MATERIAL PROVIDED:
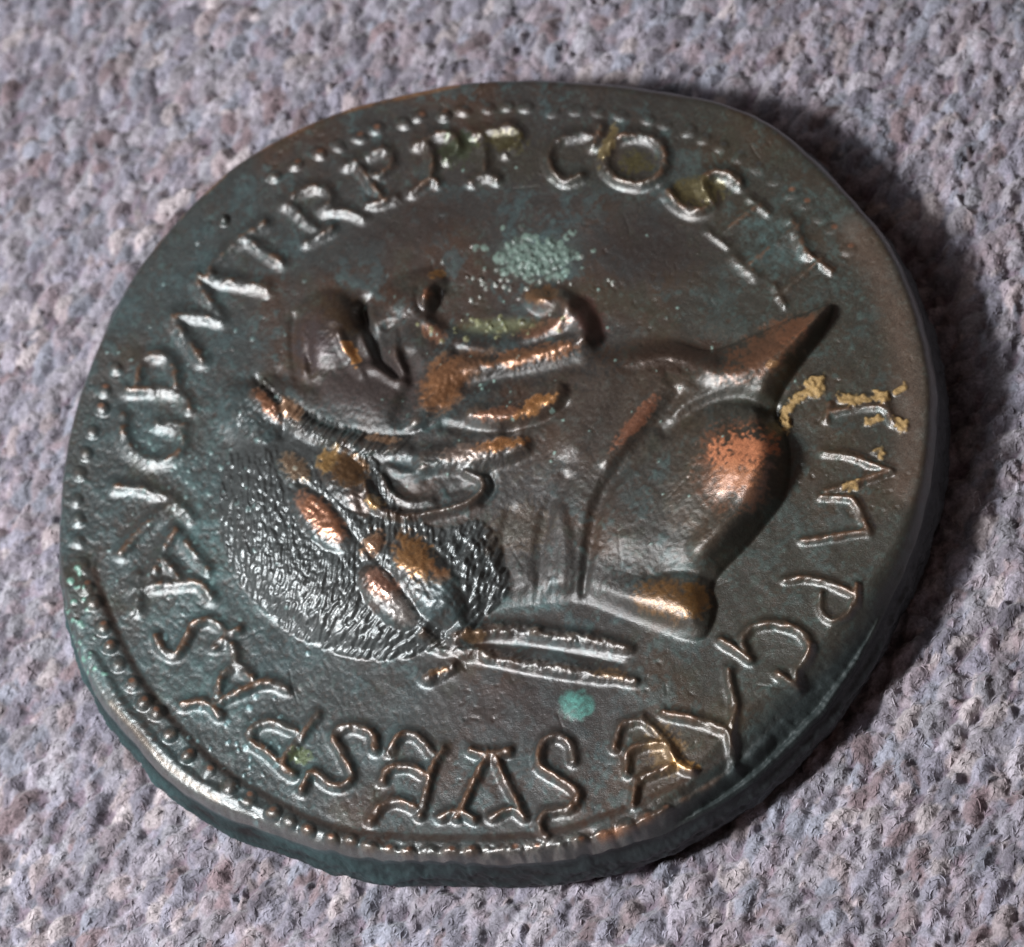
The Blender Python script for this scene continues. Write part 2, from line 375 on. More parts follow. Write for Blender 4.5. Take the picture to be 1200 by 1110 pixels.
# neck and drapery
drape = newpart('drapery', 'rounded shoulder drapery with a bare copper patch', portrait)
ridge([(796,462),(776,492),(748,530),(716,566),(698,606),(690,650),(684,694)], [10,14,16,14,12,10,7], -7, 'bell')
ridge([(776,452),(756,480),(736,506),(712,540)], 14, 5, 'bell')
ridge([(664,562),(644,596),(634,640),(632,684)], 12, -4, 'bell'); ridge([(600,600),(590,640),(600,680)], 12, -3, 'bell')
ridge([(655,600),(662,640),(660,684)], 14, 4, 'bell')
region([(738,560),(776,508),(818,478),(864,474),(906,498),(926,538),(908,592),(872,644),(842,672),(782,676),(722,668),(696,640),(706,596)], 7, 46, 'soft', pid=drape)
ell(872, 540, 74, 62, 35, 9, 'bell'); ell(850, 580, 110, 80, 130, 5, 'bell')
ell(868, 545, 46, 60, 30, 7, 'bell')
ridge([(780,506),(826,476),(872,468),(910,486)], 12, -9, 'bell')
ridge([(884,496),(898,520),(900,546),(890,574),(868,602),(842,628),(822,646)], [22,27,30,30,30,28,22], 9, 'bell')
d2 = newpart('drapery', 'brown lower drapery fold with a bright underside', portrait)
region([(688,690),(730,678),(782,672),(832,682),(840,714),(828,748),(796,742),(744,728),(700,710)], 0, 34, 'soft', pid=d2)
ell(786, 704, 62, 36, 14, 9, 'bell'); ell(730, 700, 44, 26, 14, 4, 'bell')
ridge([(760,676),(800,668),(834,678)], 9, -4, 'bell')
d3 = newpart('drapery', 'brown front drapery fold running to a point', portrait)
ridge([(966,366),(930,398),(880,432),(830,436)], [12,26,28,20], 9, 'bell', pid=d3)
ridge([(962,374),(940,402),(916,430),(896,456)], [8,16,19,16], 6, 'bell')
ridge([(740,420),(790,412),(830,424)], 16, 6, 'bell')
ridge([(720,430),(700,470),(670,520)], 26, 5, 'bell')
for (x, y) in [(540,625),(556,640),(572,652),(548,662),(566,678),(584,690),(560,702),(530,640),(582,668),(545,690)]:
    ell(x+hr.normal(0,2), y, 13, 6, 62+hr.normal(0,12), 6, 'bell')
for k_ in range(60):
    x, y = hr.uniform(500, 610), hr.uniform(600, 720)
    if hin[int(y), int(x)]: ell(x, y, hr.uniform(5,9), hr.uniform(2.5,4), 60+hr.normal(0,25), hr.uniform(1.5,4), 'bell')
# striated neck hair
for k_ in range(14):
    x = 600+k_*9; ridge([(x, 676+hr.normal(0,6)), (x-4, 702+hr.normal(0,5))], 3, hr.uniform(.8,2.4), 'bell')
# struck and worn: everything softened except the hair strands
HM = blur(HM-HAIRTEX, 2.4)+HAIRTEX
# crisp step down to the field along the shoulder and bust tip
f_, s_ = region(PO, 0, 12)
xs_ = np.arange(s_[1].start, s_[1].stop)[None, :]; HM[s_] += (8.0*f_*sstep(770, 850, xs_)).astype(np.float32)
Hhead = HM.copy()
HM = HM+HLET
for pid, pls, r, h in LET:                       # ids again on top
    q, s = None, None
    win = window(np.vstack([np.array(p, float) for p in pls]), r+4)
    b = None
    for p in pls:
        q, s = sdist(smoothpts(p), 0, r, win=win); b = q if b is None else np.minimum(b, q)
    ID[s][b < .85] = pid

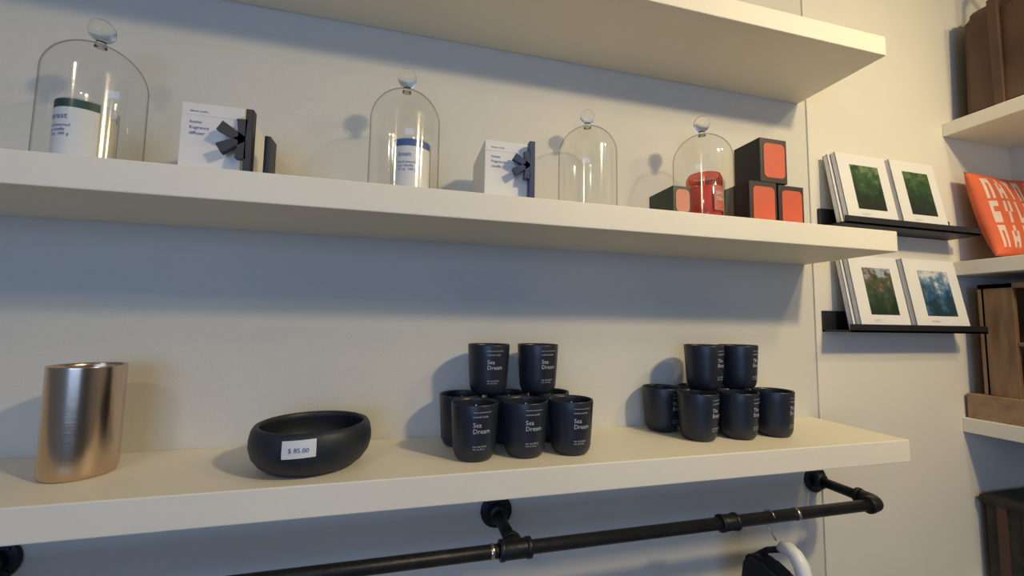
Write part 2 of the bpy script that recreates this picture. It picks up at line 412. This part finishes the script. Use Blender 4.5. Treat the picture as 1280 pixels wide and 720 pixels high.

EXERCISE TASK: Write out the records above exactly as they appear, leaving out any pictures.

EXPECTED OUTPUT:
The Blender Python script for this scene continues. Write part 2, from line 375 on. More parts follow. Write for Blender 4.5. Take the picture to be 1200 by 1110 pixels.
# neck and drapery
drape = newpart('drapery', 'rounded shoulder drapery with a bare copper patch', portrait)
ridge([(796,462),(776,492),(748,530),(716,566),(698,606),(690,650),(684,694)], [10,14,16,14,12,10,7], -7, 'bell')
ridge([(776,452),(756,480),(736,506),(712,540)], 14, 5, 'bell')
ridge([(664,562),(644,596),(634,640),(632,684)], 12, -4, 'bell'); ridge([(600,600),(590,640),(600,680)], 12, -3, 'bell')
ridge([(655,600),(662,640),(660,684)], 14, 4, 'bell')
region([(738,560),(776,508),(818,478),(864,474),(906,498),(926,538),(908,592),(872,644),(842,672),(782,676),(722,668),(696,640),(706,596)], 7, 46, 'soft', pid=drape)
ell(872, 540, 74, 62, 35, 9, 'bell'); ell(850, 580, 110, 80, 130, 5, 'bell')
ell(868, 545, 46, 60, 30, 7, 'bell')
ridge([(780,506),(826,476),(872,468),(910,486)], 12, -9, 'bell')
ridge([(884,496),(898,520),(900,546),(890,574),(868,602),(842,628),(822,646)], [22,27,30,30,30,28,22], 9, 'bell')
d2 = newpart('drapery', 'brown lower drapery fold with a bright underside', portrait)
region([(688,690),(730,678),(782,672),(832,682),(840,714),(828,748),(796,742),(744,728),(700,710)], 0, 34, 'soft', pid=d2)
ell(786, 704, 62, 36, 14, 9, 'bell'); ell(730, 700, 44, 26, 14, 4, 'bell')
ridge([(760,676),(800,668),(834,678)], 9, -4, 'bell')
d3 = newpart('drapery', 'brown front drapery fold running to a point', portrait)
ridge([(966,366),(930,398),(880,432),(830,436)], [12,26,28,20], 9, 'bell', pid=d3)
ridge([(962,374),(940,402),(916,430),(896,456)], [8,16,19,16], 6, 'bell')
ridge([(740,420),(790,412),(830,424)], 16, 6, 'bell')
ridge([(720,430),(700,470),(670,520)], 26, 5, 'bell')
for (x, y) in [(540,625),(556,640),(572,652),(548,662),(566,678),(584,690),(560,702),(530,640),(582,668),(545,690)]:
    ell(x+hr.normal(0,2), y, 13, 6, 62+hr.normal(0,12), 6, 'bell')
for k_ in range(60):
    x, y = hr.uniform(500, 610), hr.uniform(600, 720)
    if hin[int(y), int(x)]: ell(x, y, hr.uniform(5,9), hr.uniform(2.5,4), 60+hr.normal(0,25), hr.uniform(1.5,4), 'bell')
# striated neck hair
for k_ in range(14):
    x = 600+k_*9; ridge([(x, 676+hr.normal(0,6)), (x-4, 702+hr.normal(0,5))], 3, hr.uniform(.8,2.4), 'bell')
# struck and worn: everything softened except the hair strands
HM = blur(HM-HAIRTEX, 2.4)+HAIRTEX
# crisp step down to the field along the shoulder and bust tip
f_, s_ = region(PO, 0, 12)
xs_ = np.arange(s_[1].start, s_[1].stop)[None, :]; HM[s_] += (8.0*f_*sstep(770, 850, xs_)).astype(np.float32)
Hhead = HM.copy()
HM = HM+HLET
for pid, pls, r, h in LET:                       # ids again on top
    q, s = None, None
    win = window(np.vstack([np.array(p, float) for p in pls]), r+4)
    b = None
    for p in pls:
        q, s = sdist(smoothpts(p), 0, r, win=win); b = q if b is None else np.minimum(b, q)
    ID[s][b < .85] = pid

Write part 2 of the bpy script that recreates this picture. It picks up at line 412. This part finishes the script. Use Blender 4.5. Treat the picture as 1280 pixels wide and 720 pixels high.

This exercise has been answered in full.